La surprenante charge de David Lappartient contre les oreillettes
Dans une interview donnée à Het Laatste Nieuws il y a quelques jours, David Lappartient a rappelé ses principaux axes de travail en tant que nouveau Président de l’Union Cycliste Internationale, à savoir notamment la lutte contre la fraude mécanique et l’imposition d’un congé pour les coureurs ayant pris des corticoïdes (produits ne figurant pas sur la liste des produits interdits par l’Agence Mondiale Antidopage). Jusque là rien de nouveau, mais plus surprenante a été la charge de Lappartient contre les oreillettes… ou plutôt contre la possibilité qu’elles offrent aux réseaux illégaux de paris, de truquer la course. Une association jamais réellement évoquée jusqu’ici et surprenante.
David Lappartient n’a jamais démenti son hostilité envers les oreillettes. Après son élection à la tête de l’UCI, il était interrogé par DirectVelo.com sur ses intentions par rapport à celles-ci et leur répondait : « Je n’ai jamais caché que je n’en suis pas fan. Mais cela ne fait pas partie de mon programme, donc je ne vais pas introduire la suppression des oreillettes. En revanche, elles n’ont pas leur place sur un Championnat du Monde. » Il réaffirme cette ligne lors de son interview à Het Laatste Nieuws : « Elles rendent les courses stériles » ; et réaffirme son intention de les bannir des Mondiaux.

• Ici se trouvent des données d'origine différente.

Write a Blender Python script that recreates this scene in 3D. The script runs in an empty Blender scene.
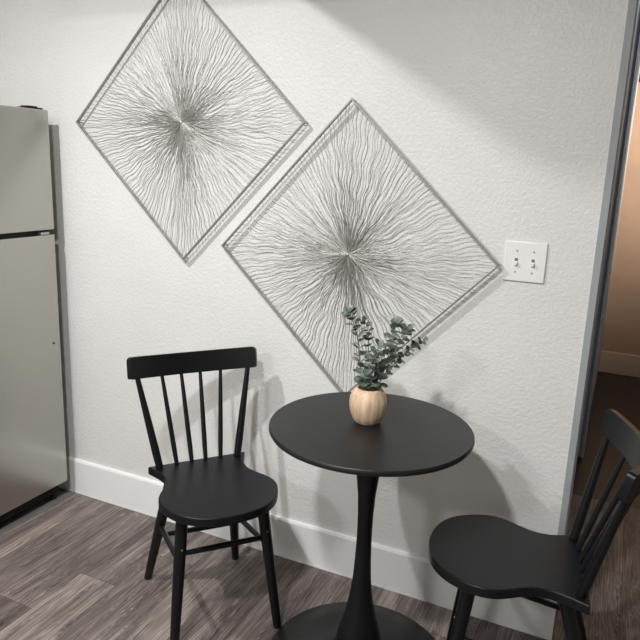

Mais il ajoute également : « Et il y aussi quelque chose d’autre avec les oreillettes, elles rendent le cyclisme très sensible aux paris en ligne. (…) Vous pouvez communiquer directement avec un coureur en course. Officiellement, la communication se fait entre la voiture d’équipe et le coureur. Mais d’un point de vue technologique, rien ne m’empêche ou qui que ce soit de parler au porteur du maillot jaune durant une étape du Tour, n’est-ce pas ? » N’importe qui de mal intentionné serait alors en mesure de se faire passer pour un directeur sportif et de donner des consignes erronées aux coureurs dans le but de truquer la course. Un point de vue assez novateur… mais est-il réaliste ?
En théorie, oui. En pratique c’est beaucoup plus complexe. Car le cyclisme est un sport qui bouge en permanence. Selon le terrain, il peut arriver qu’un directeur sportif ne soit pas en mesure de parler à son coureur quand celui-ci est dans une échappée 5′ devant. Il faudrait donc que les fraudeurs soient capables de bouger avec la course et à une distance suffisamment faible pour être à portée de communication (sur les courses en circuit par contre, c’est beaucoup plus simple). Sur les grandes épreuves (qui sont les seules épreuves potentiellement touchées par des paris) où les routes sont fermées à la circulation, c’est difficilement imaginable.
Le milieu du pari illégal générant beaucoup d’argent, on peut tout de même imaginer que les malfrats aient des moyens plus conséquents. La meilleure solution pour couvrir une grande zone, c’est par les airs. C’est d’ailleurs là que sont relayés par hélicoptères et avions les images télé et radiotour sur les plus grandes épreuves. Mais là encore ce n’est pas évident, car du fait de la présence des moyens volants de la production TV et de l’organisation, l’espace aérien des courses cyclistes est surveillé. On peut toujours imaginer des drones. L’hypothèse n’est pas simple mais elle n’est pas impossible, surtout si le terrain s’y prête bien.
Reste que si on veut vraiment se prémunir de toute intrusion, il existe une solution assez simple pour éviter tout problème. Ce sont les systèmes numériques de radio. Ils peuvent permettre des communications sécurisées entre un nombre de postes prédéfinis et identifiés. Ils ont un inconvénient : comme souvent avec le numérique, on reçoit ou on ne reçoit pas ; il n’y pas de réception dégradée. Ce qui occasionnerait pour les utilisateurs (directeurs sportifs et coureurs) une portée encore plus réduite que maintenant. Mais la sécurité de ces systèmes est prouvée. Les forces de l’ordre du monde entier les utilisent depuis les années 90. Bien entendu, ils coûtent plus cher.
Si on va plus loin dans la réflexion, on peut imaginer que, pour palier aux inconvénients des radios numériques (et de la radio en général), les équipes puissent utiliser sur les grandes courses, les avions relais de l’organisation et de la télé pour pallier au problème de portée (se pose le problème que hormis les épreuves ASO, peu d’épreuves sont couvertes par un relai pendant tout le temps de la course). Ainsi le problème serait définitivement résolu et ce serait l’occasion de mettre en place des communications accessibles à la production TV, comme en Formule1, mais aussi contrôlables par les commissaires de course.